>>

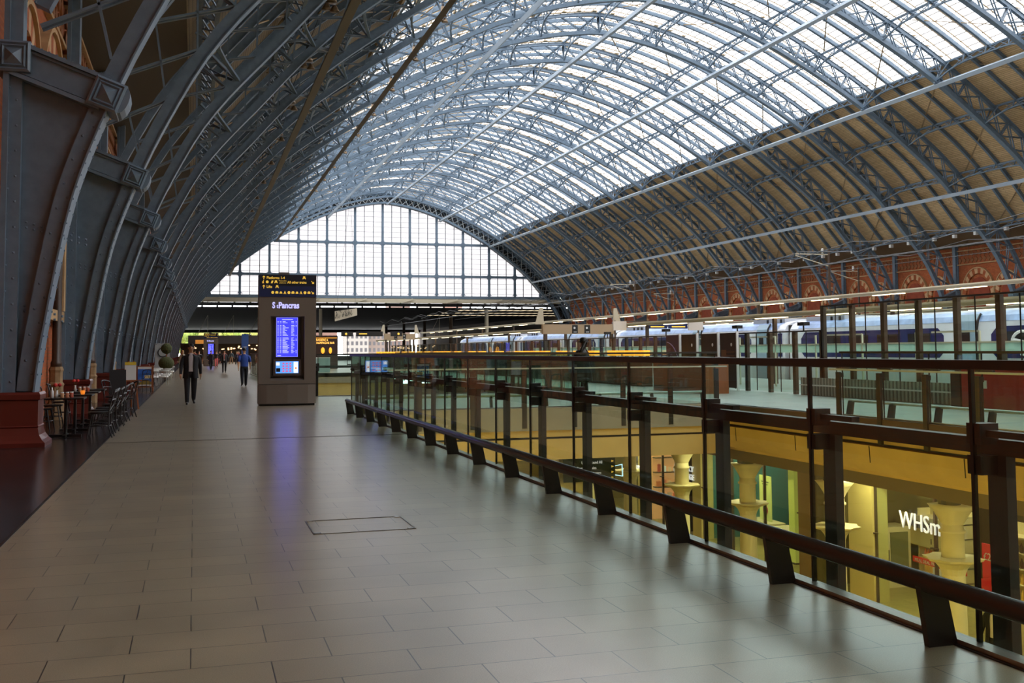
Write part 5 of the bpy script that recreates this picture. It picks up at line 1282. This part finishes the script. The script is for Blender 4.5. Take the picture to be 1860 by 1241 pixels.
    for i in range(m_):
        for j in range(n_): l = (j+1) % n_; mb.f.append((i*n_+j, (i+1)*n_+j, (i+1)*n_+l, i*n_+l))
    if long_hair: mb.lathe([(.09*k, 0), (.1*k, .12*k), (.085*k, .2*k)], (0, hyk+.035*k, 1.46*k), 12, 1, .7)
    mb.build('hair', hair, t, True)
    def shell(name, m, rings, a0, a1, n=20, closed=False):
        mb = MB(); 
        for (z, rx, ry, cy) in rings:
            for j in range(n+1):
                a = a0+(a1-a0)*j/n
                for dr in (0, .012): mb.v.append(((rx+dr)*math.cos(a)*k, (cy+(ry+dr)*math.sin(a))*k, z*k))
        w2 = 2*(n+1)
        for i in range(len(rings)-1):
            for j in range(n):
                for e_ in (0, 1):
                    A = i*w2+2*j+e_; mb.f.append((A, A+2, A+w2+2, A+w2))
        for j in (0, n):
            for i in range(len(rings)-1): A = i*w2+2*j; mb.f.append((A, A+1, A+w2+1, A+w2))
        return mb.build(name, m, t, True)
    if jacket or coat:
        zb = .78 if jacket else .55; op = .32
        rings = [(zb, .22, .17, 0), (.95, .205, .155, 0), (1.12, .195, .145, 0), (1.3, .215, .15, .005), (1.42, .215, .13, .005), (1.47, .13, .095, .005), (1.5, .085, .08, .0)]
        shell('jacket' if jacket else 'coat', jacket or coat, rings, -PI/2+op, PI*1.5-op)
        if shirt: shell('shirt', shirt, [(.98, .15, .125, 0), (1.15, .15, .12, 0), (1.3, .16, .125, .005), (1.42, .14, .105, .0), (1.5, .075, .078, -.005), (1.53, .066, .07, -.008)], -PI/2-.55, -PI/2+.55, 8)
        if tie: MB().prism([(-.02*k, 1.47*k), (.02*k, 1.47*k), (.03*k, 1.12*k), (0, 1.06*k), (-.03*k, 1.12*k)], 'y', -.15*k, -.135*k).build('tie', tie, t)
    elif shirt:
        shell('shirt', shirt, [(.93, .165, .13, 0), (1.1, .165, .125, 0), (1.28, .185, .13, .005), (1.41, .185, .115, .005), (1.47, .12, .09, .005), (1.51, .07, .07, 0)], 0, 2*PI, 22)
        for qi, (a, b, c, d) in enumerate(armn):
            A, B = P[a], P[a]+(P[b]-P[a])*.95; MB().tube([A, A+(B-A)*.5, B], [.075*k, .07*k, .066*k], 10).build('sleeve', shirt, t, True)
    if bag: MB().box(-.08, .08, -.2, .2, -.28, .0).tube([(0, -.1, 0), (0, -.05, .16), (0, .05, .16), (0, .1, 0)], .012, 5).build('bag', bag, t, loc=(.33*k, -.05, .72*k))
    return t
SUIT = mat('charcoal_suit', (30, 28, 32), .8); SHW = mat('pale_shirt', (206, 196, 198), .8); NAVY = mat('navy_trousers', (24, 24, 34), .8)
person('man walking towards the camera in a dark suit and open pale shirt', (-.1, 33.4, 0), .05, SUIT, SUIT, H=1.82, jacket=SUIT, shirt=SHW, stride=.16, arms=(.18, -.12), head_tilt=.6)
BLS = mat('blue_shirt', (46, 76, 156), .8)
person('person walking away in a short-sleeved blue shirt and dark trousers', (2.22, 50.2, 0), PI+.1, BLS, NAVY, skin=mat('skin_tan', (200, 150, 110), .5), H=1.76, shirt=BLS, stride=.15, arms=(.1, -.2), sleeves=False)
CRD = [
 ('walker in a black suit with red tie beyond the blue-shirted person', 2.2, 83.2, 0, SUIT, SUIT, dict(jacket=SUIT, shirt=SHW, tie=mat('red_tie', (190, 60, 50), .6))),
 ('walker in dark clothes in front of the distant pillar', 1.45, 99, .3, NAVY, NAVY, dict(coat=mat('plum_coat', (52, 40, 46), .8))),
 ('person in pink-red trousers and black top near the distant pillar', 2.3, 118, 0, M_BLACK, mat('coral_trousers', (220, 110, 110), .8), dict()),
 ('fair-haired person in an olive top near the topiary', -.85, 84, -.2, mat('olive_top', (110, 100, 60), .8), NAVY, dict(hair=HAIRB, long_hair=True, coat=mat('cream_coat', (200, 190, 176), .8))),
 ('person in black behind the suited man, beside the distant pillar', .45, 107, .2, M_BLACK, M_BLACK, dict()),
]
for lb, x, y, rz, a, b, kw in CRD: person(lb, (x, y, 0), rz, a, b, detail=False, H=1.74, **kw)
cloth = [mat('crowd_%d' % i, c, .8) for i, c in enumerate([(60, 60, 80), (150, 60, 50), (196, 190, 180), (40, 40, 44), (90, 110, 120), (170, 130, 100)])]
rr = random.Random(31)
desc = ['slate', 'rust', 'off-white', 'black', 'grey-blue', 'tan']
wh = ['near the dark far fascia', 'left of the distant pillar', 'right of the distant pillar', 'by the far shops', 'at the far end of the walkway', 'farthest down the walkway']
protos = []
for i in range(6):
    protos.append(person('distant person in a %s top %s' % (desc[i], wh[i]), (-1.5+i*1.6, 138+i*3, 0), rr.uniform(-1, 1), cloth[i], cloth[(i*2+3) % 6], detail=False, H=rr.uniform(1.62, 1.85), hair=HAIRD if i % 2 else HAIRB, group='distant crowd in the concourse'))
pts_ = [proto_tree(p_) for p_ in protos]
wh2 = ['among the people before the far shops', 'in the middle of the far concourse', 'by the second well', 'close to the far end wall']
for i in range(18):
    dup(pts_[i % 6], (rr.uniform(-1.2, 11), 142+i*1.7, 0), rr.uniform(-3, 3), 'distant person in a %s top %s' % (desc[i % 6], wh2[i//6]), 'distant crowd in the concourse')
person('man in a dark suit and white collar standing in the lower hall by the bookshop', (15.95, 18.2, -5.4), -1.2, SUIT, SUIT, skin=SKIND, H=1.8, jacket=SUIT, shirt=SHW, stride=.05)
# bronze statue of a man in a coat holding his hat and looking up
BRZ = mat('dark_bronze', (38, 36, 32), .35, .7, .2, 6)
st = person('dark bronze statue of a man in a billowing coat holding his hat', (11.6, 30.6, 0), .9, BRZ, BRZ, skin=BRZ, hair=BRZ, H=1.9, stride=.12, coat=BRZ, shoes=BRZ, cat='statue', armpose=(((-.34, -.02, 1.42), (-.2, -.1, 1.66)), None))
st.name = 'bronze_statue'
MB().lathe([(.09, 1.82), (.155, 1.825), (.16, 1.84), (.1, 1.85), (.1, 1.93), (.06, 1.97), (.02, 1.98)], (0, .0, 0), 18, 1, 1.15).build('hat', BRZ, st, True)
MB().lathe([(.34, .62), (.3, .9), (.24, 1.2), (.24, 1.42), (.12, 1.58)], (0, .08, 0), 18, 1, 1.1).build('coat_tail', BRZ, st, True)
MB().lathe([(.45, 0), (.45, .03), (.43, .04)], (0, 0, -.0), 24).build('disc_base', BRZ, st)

<<

### Exercise goal
Quote in full the listing given above; the images are to be left out.

### Solution to the exercise
Write part 5 of the bpy script that recreates this picture. It picks up at line 1282. This part finishes the script. The script is for Blender 4.5. Take the picture to be 1860 by 1241 pixels.
    for i in range(m_):
        for j in range(n_): l = (j+1) % n_; mb.f.append((i*n_+j, (i+1)*n_+j, (i+1)*n_+l, i*n_+l))
    if long_hair: mb.lathe([(.09*k, 0), (.1*k, .12*k), (.085*k, .2*k)], (0, hyk+.035*k, 1.46*k), 12, 1, .7)
    mb.build('hair', hair, t, True)
    def shell(name, m, rings, a0, a1, n=20, closed=False):
        mb = MB(); 
        for (z, rx, ry, cy) in rings:
            for j in range(n+1):
                a = a0+(a1-a0)*j/n
                for dr in (0, .012): mb.v.append(((rx+dr)*math.cos(a)*k, (cy+(ry+dr)*math.sin(a))*k, z*k))
        w2 = 2*(n+1)
        for i in range(len(rings)-1):
            for j in range(n):
                for e_ in (0, 1):
                    A = i*w2+2*j+e_; mb.f.append((A, A+2, A+w2+2, A+w2))
        for j in (0, n):
            for i in range(len(rings)-1): A = i*w2+2*j; mb.f.append((A, A+1, A+w2+1, A+w2))
        return mb.build(name, m, t, True)
    if jacket or coat:
        zb = .78 if jacket else .55; op = .32
        rings = [(zb, .22, .17, 0), (.95, .205, .155, 0), (1.12, .195, .145, 0), (1.3, .215, .15, .005), (1.42, .215, .13, .005), (1.47, .13, .095, .005), (1.5, .085, .08, .0)]
        shell('jacket' if jacket else 'coat', jacket or coat, rings, -PI/2+op, PI*1.5-op)
        if shirt: shell('shirt', shirt, [(.98, .15, .125, 0), (1.15, .15, .12, 0), (1.3, .16, .125, .005), (1.42, .14, .105, .0), (1.5, .075, .078, -.005), (1.53, .066, .07, -.008)], -PI/2-.55, -PI/2+.55, 8)
        if tie: MB().prism([(-.02*k, 1.47*k), (.02*k, 1.47*k), (.03*k, 1.12*k), (0, 1.06*k), (-.03*k, 1.12*k)], 'y', -.15*k, -.135*k).build('tie', tie, t)
    elif shirt:
        shell('shirt', shirt, [(.93, .165, .13, 0), (1.1, .165, .125, 0), (1.28, .185, .13, .005), (1.41, .185, .115, .005), (1.47, .12, .09, .005), (1.51, .07, .07, 0)], 0, 2*PI, 22)
        for qi, (a, b, c, d) in enumerate(armn):
            A, B = P[a], P[a]+(P[b]-P[a])*.95; MB().tube([A, A+(B-A)*.5, B], [.075*k, .07*k, .066*k], 10).build('sleeve', shirt, t, True)
    if bag: MB().box(-.08, .08, -.2, .2, -.28, .0).tube([(0, -.1, 0), (0, -.05, .16), (0, .05, .16), (0, .1, 0)], .012, 5).build('bag', bag, t, loc=(.33*k, -.05, .72*k))
    return t
SUIT = mat('charcoal_suit', (30, 28, 32), .8); SHW = mat('pale_shirt', (206, 196, 198), .8); NAVY = mat('navy_trousers', (24, 24, 34), .8)
person('man walking towards the camera in a dark suit and open pale shirt', (-.1, 33.4, 0), .05, SUIT, SUIT, H=1.82, jacket=SUIT, shirt=SHW, stride=.16, arms=(.18, -.12), head_tilt=.6)
BLS = mat('blue_shirt', (46, 76, 156), .8)
person('person walking away in a short-sleeved blue shirt and dark trousers', (2.22, 50.2, 0), PI+.1, BLS, NAVY, skin=mat('skin_tan', (200, 150, 110), .5), H=1.76, shirt=BLS, stride=.15, arms=(.1, -.2), sleeves=False)
CRD = [
 ('walker in a black suit with red tie beyond the blue-shirted person', 2.2, 83.2, 0, SUIT, SUIT, dict(jacket=SUIT, shirt=SHW, tie=mat('red_tie', (190, 60, 50), .6))),
 ('walker in dark clothes in front of the distant pillar', 1.45, 99, .3, NAVY, NAVY, dict(coat=mat('plum_coat', (52, 40, 46), .8))),
 ('person in pink-red trousers and black top near the distant pillar', 2.3, 118, 0, M_BLACK, mat('coral_trousers', (220, 110, 110), .8), dict()),
 ('fair-haired person in an olive top near the topiary', -.85, 84, -.2, mat('olive_top', (110, 100, 60), .8), NAVY, dict(hair=HAIRB, long_hair=True, coat=mat('cream_coat', (200, 190, 176), .8))),
 ('person in black behind the suited man, beside the distant pillar', .45, 107, .2, M_BLACK, M_BLACK, dict()),
]
for lb, x, y, rz, a, b, kw in CRD: person(lb, (x, y, 0), rz, a, b, detail=False, H=1.74, **kw)
cloth = [mat('crowd_%d' % i, c, .8) for i, c in enumerate([(60, 60, 80), (150, 60, 50), (196, 190, 180), (40, 40, 44), (90, 110, 120), (170, 130, 100)])]
rr = random.Random(31)
desc = ['slate', 'rust', 'off-white', 'black', 'grey-blue', 'tan']
wh = ['near the dark far fascia', 'left of the distant pillar', 'right of the distant pillar', 'by the far shops', 'at the far end of the walkway', 'farthest down the walkway']
protos = []
for i in range(6):
    protos.append(person('distant person in a %s top %s' % (desc[i], wh[i]), (-1.5+i*1.6, 138+i*3, 0), rr.uniform(-1, 1), cloth[i], cloth[(i*2+3) % 6], detail=False, H=rr.uniform(1.62, 1.85), hair=HAIRD if i % 2 else HAIRB, group='distant crowd in the concourse'))
pts_ = [proto_tree(p_) for p_ in protos]
wh2 = ['among the people before the far shops', 'in the middle of the far concourse', 'by the second well', 'close to the far end wall']
for i in range(18):
    dup(pts_[i % 6], (rr.uniform(-1.2, 11), 142+i*1.7, 0), rr.uniform(-3, 3), 'distant person in a %s top %s' % (desc[i % 6], wh2[i//6]), 'distant crowd in the concourse')
person('man in a dark suit and white collar standing in the lower hall by the bookshop', (15.95, 18.2, -5.4), -1.2, SUIT, SUIT, skin=SKIND, H=1.8, jacket=SUIT, shirt=SHW, stride=.05)
# bronze statue of a man in a coat holding his hat and looking up
BRZ = mat('dark_bronze', (38, 36, 32), .35, .7, .2, 6)
st = person('dark bronze statue of a man in a billowing coat holding his hat', (11.6, 30.6, 0), .9, BRZ, BRZ, skin=BRZ, hair=BRZ, H=1.9, stride=.12, coat=BRZ, shoes=BRZ, cat='statue', armpose=(((-.34, -.02, 1.42), (-.2, -.1, 1.66)), None))
st.name = 'bronze_statue'
MB().lathe([(.09, 1.82), (.155, 1.825), (.16, 1.84), (.1, 1.85), (.1, 1.93), (.06, 1.97), (.02, 1.98)], (0, .0, 0), 18, 1, 1.15).build('hat', BRZ, st, True)
MB().lathe([(.34, .62), (.3, .9), (.24, 1.2), (.24, 1.42), (.12, 1.58)], (0, .08, 0), 18, 1, 1.1).build('coat_tail', BRZ, st, True)
MB().lathe([(.45, 0), (.45, .03), (.43, .04)], (0, 0, -.0), 24).build('disc_base', BRZ, st)